▸ **RAW DATA**
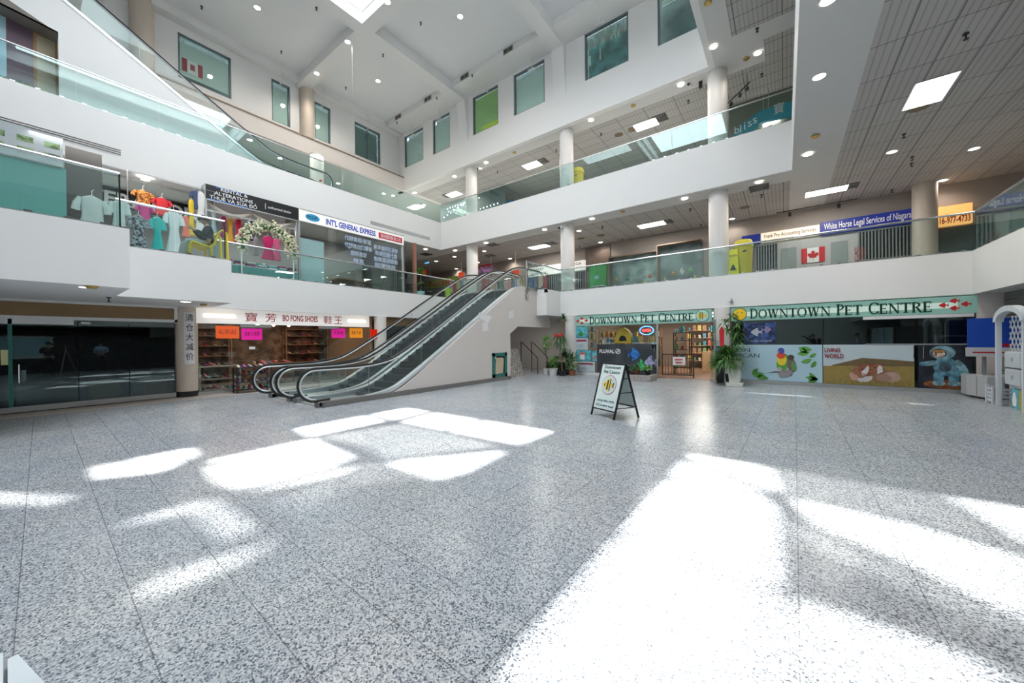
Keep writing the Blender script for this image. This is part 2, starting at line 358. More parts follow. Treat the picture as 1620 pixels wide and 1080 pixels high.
# skylight kerbs, and an added roof deck cut so the sun draws the floor patches
GZ = 16.6; SHX, SHY = 6.5*GZ/15.3, -3.05*GZ/15.3
for x0, x1 in ((-14.33, -8.7), (-8.08, -2.6)):
    mb = MB().box(x0-.12, x0, -8, 8.78, RC, GZ).box(x1, x1+.12, -8, 8.78, RC, GZ).box(x0-.12, x1+.12, 8.78, 8.9, RC, GZ)
    struct(mb, 'ceiling_skylight_kerb', WHITE)
SUN_PATCHES = [ # pixel outline of each sun patch on the floor, transmission
 ([(450, 668), (562, 652), (607, 666), (492, 690)], 1), ([(570, 650), (640, 639), (686, 648), (625, 664)], 1), ([(637, 667), (694, 650), (765, 660), (704, 680)], 1),
 ([(714, 682), (774, 662), (883, 678), (820, 702)], 1), ([(615, 731), (800, 713), (735, 745), (693, 756), (650, 742)], 1),
 ([(505, 692), (632, 671), (702, 684), (790, 706), (612, 727), (580, 706)], .4),
 ([(328, 729), (492, 694), (558, 725), (545, 728)], 1), ([(330, 735), (540, 733), (500, 745), (380, 771), (345, 757)], 1), ([(385, 778), (560, 738), (578, 740), (470, 765)], .8),
 ([(145, 723), (293, 697), (308, 722), (290, 728), (150, 729)], 1), ([(152, 734), (285, 732), (255, 745), (160, 755)], 1),
 ([(185, 830), (300, 796), (330, 792), (395, 840), (370, 850), (310, 808), (240, 822)], .55), ([(215, 945), (250, 915), (410, 866), (435, 858), (330, 908)], .6),
 ([(-40, 780), (108, 787), (100, 796), (-40, 792)], .7), ([(440, 790), (560, 745), (540, 775), (470, 820)], .25), ([(560, 735), (625, 735), (690, 757), (520, 770)], .25),
 ([(1047, 704), (1200, 728), (1213, 745), (1225, 777)], 1), ([(1022, 704), (1034, 706), (1208, 783), (987, 737)], 1),
 ([(981, 743), (1214, 791), (1210, 925), (893, 815)], 1), ([(887, 822), (1190, 930), (1208, 945), (1205, 1090), (540, 1090), (700, 958)], 1),
 ([(1217, 731), (1300, 741), (1475, 772), (1640, 880), (1430, 822), (1240, 783)], .3), ([(1482, 773), (1660, 800), (1660, 875)], .8),
 ([(1252, 789), (1430, 828), (1640, 890), (1640, 985), (1460, 895), (1300, 832)], .8), ([(1243, 826), (1295, 838), (1480, 912), (1620, 985), (1620, 1010), (1400, 920), (1290, 870)], .28),
 ([(1240, 955), (1300, 965), (1590, 1070), (1590, 1090), (1230, 1090)], .8), ([(1228, 800), (1238, 820), (1300, 960), (1225, 925)], .03)]
def dimmer_sheet(name, loop, z, t, m):
    o = struct(MB().prism([(x, y, z-t/2) for x, y in loop], (0, 0, t)), name, m); return o
holes = []
for px, tr in SUN_PATCHES:
    q = [at(x, y, 'z', 0) for x, y in px]; q = [(v.x-SHX, v.y-SHY) for v in q]; holes.append((q, tr))
def inside(x, y, q):
    c = False; n = len(q)
    for i in range(n):
        (x1, y1), (x2, y2) = q[i], q[i-1]
        if (y1 > y) != (y2 > y) and x < (x2-x1)*(y-y1)/(y2-y1)+x1: c = not c
    return c
from mathutils.geometry import delaunay_2d_cdt
vs = [Vector(q) for q in ((-15, -9), (-1.5, -9), (-1.5, 9.2), (-15, 9.2))]; es = [(0, 1), (1, 2), (2, 3), (3, 0)]
for h, t in holes:
    n = len(vs); vs += [Vector(q) for q in h]; es += [(n+i, n+(i+1) % len(h)) for i in range(len(h))]
ov, oe, of, *_ = delaunay_2d_cdt(vs, es, [], 1, 1e-5)
mb = MB()
for f in of:
    cx = sum(ov[i].x for i in f)/len(f); cyy = sum(ov[i].y for i in f)/len(f)
    if not any(inside(cx, cyy, h) for h, t in holes): mb.prism([(ov[i].x, ov[i].y, GZ) for i in f], (0, 0, .03))
struct(mb, 'ceiling_skylight_deck', ROOFP)  # unseen deck, its holes shaped from the floor's sun patches
for h, t in holes:
    if t > .98: continue
    dimmer_sheet('window_skylight_pane', h, GZ+.06, .01, glass('skylight_pane_%02d' % int(t*100), (t, t, t*.98), .3))  # added panes that dim the sun for the weaker floor patches
# storefront back walls of the galleries
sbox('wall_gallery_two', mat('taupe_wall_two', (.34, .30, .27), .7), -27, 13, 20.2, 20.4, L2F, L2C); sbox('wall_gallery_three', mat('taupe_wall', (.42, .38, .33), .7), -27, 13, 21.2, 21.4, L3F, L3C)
sbox('wall_gallery_left', mat('teal_wall', (.02, .16, .13), .6), -24.2, -24, -8, 21, L3F, L3C)
sbox('trim_2', CARPET, -26.9, XM-.3, J2Y+.1, 20.2, L2F, L2F+.01); sbox('trim_3', CARPET, XM, XR2, YB+.3, 20.2, L2F, L2F+.01)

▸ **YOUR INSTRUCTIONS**
Go through the listing above and quote it exactly, apart from its images.

▸ **CORRECT OUTPUT**
Keep writing the Blender script for this image. This is part 2, starting at line 358. More parts follow. Treat the picture as 1620 pixels wide and 1080 pixels high.
# skylight kerbs, and an added roof deck cut so the sun draws the floor patches
GZ = 16.6; SHX, SHY = 6.5*GZ/15.3, -3.05*GZ/15.3
for x0, x1 in ((-14.33, -8.7), (-8.08, -2.6)):
    mb = MB().box(x0-.12, x0, -8, 8.78, RC, GZ).box(x1, x1+.12, -8, 8.78, RC, GZ).box(x0-.12, x1+.12, 8.78, 8.9, RC, GZ)
    struct(mb, 'ceiling_skylight_kerb', WHITE)
SUN_PATCHES = [ # pixel outline of each sun patch on the floor, transmission
 ([(450, 668), (562, 652), (607, 666), (492, 690)], 1), ([(570, 650), (640, 639), (686, 648), (625, 664)], 1), ([(637, 667), (694, 650), (765, 660), (704, 680)], 1),
 ([(714, 682), (774, 662), (883, 678), (820, 702)], 1), ([(615, 731), (800, 713), (735, 745), (693, 756), (650, 742)], 1),
 ([(505, 692), (632, 671), (702, 684), (790, 706), (612, 727), (580, 706)], .4),
 ([(328, 729), (492, 694), (558, 725), (545, 728)], 1), ([(330, 735), (540, 733), (500, 745), (380, 771), (345, 757)], 1), ([(385, 778), (560, 738), (578, 740), (470, 765)], .8),
 ([(145, 723), (293, 697), (308, 722), (290, 728), (150, 729)], 1), ([(152, 734), (285, 732), (255, 745), (160, 755)], 1),
 ([(185, 830), (300, 796), (330, 792), (395, 840), (370, 850), (310, 808), (240, 822)], .55), ([(215, 945), (250, 915), (410, 866), (435, 858), (330, 908)], .6),
 ([(-40, 780), (108, 787), (100, 796), (-40, 792)], .7), ([(440, 790), (560, 745), (540, 775), (470, 820)], .25), ([(560, 735), (625, 735), (690, 757), (520, 770)], .25),
 ([(1047, 704), (1200, 728), (1213, 745), (1225, 777)], 1), ([(1022, 704), (1034, 706), (1208, 783), (987, 737)], 1),
 ([(981, 743), (1214, 791), (1210, 925), (893, 815)], 1), ([(887, 822), (1190, 930), (1208, 945), (1205, 1090), (540, 1090), (700, 958)], 1),
 ([(1217, 731), (1300, 741), (1475, 772), (1640, 880), (1430, 822), (1240, 783)], .3), ([(1482, 773), (1660, 800), (1660, 875)], .8),
 ([(1252, 789), (1430, 828), (1640, 890), (1640, 985), (1460, 895), (1300, 832)], .8), ([(1243, 826), (1295, 838), (1480, 912), (1620, 985), (1620, 1010), (1400, 920), (1290, 870)], .28),
 ([(1240, 955), (1300, 965), (1590, 1070), (1590, 1090), (1230, 1090)], .8), ([(1228, 800), (1238, 820), (1300, 960), (1225, 925)], .03)]
def dimmer_sheet(name, loop, z, t, m):
    o = struct(MB().prism([(x, y, z-t/2) for x, y in loop], (0, 0, t)), name, m); return o
holes = []
for px, tr in SUN_PATCHES:
    q = [at(x, y, 'z', 0) for x, y in px]; q = [(v.x-SHX, v.y-SHY) for v in q]; holes.append((q, tr))
def inside(x, y, q):
    c = False; n = len(q)
    for i in range(n):
        (x1, y1), (x2, y2) = q[i], q[i-1]
        if (y1 > y) != (y2 > y) and x < (x2-x1)*(y-y1)/(y2-y1)+x1: c = not c
    return c
from mathutils.geometry import delaunay_2d_cdt
vs = [Vector(q) for q in ((-15, -9), (-1.5, -9), (-1.5, 9.2), (-15, 9.2))]; es = [(0, 1), (1, 2), (2, 3), (3, 0)]
for h, t in holes:
    n = len(vs); vs += [Vector(q) for q in h]; es += [(n+i, n+(i+1) % len(h)) for i in range(len(h))]
ov, oe, of, *_ = delaunay_2d_cdt(vs, es, [], 1, 1e-5)
mb = MB()
for f in of:
    cx = sum(ov[i].x for i in f)/len(f); cyy = sum(ov[i].y for i in f)/len(f)
    if not any(inside(cx, cyy, h) for h, t in holes): mb.prism([(ov[i].x, ov[i].y, GZ) for i in f], (0, 0, .03))
struct(mb, 'ceiling_skylight_deck', ROOFP)  # unseen deck, its holes shaped from the floor's sun patches
for h, t in holes:
    if t > .98: continue
    dimmer_sheet('window_skylight_pane', h, GZ+.06, .01, glass('skylight_pane_%02d' % int(t*100), (t, t, t*.98), .3))  # added panes that dim the sun for the weaker floor patches
# storefront back walls of the galleries
sbox('wall_gallery_two', mat('taupe_wall_two', (.34, .30, .27), .7), -27, 13, 20.2, 20.4, L2F, L2C); sbox('wall_gallery_three', mat('taupe_wall', (.42, .38, .33), .7), -27, 13, 21.2, 21.4, L3F, L3C)
sbox('wall_gallery_left', mat('teal_wall', (.02, .16, .13), .6), -24.2, -24, -8, 21, L3F, L3C)
sbox('trim_2', CARPET, -26.9, XM-.3, J2Y+.1, 20.2, L2F, L2F+.01); sbox('trim_3', CARPET, XM, XR2, YB+.3, 20.2, L2F, L2F+.01)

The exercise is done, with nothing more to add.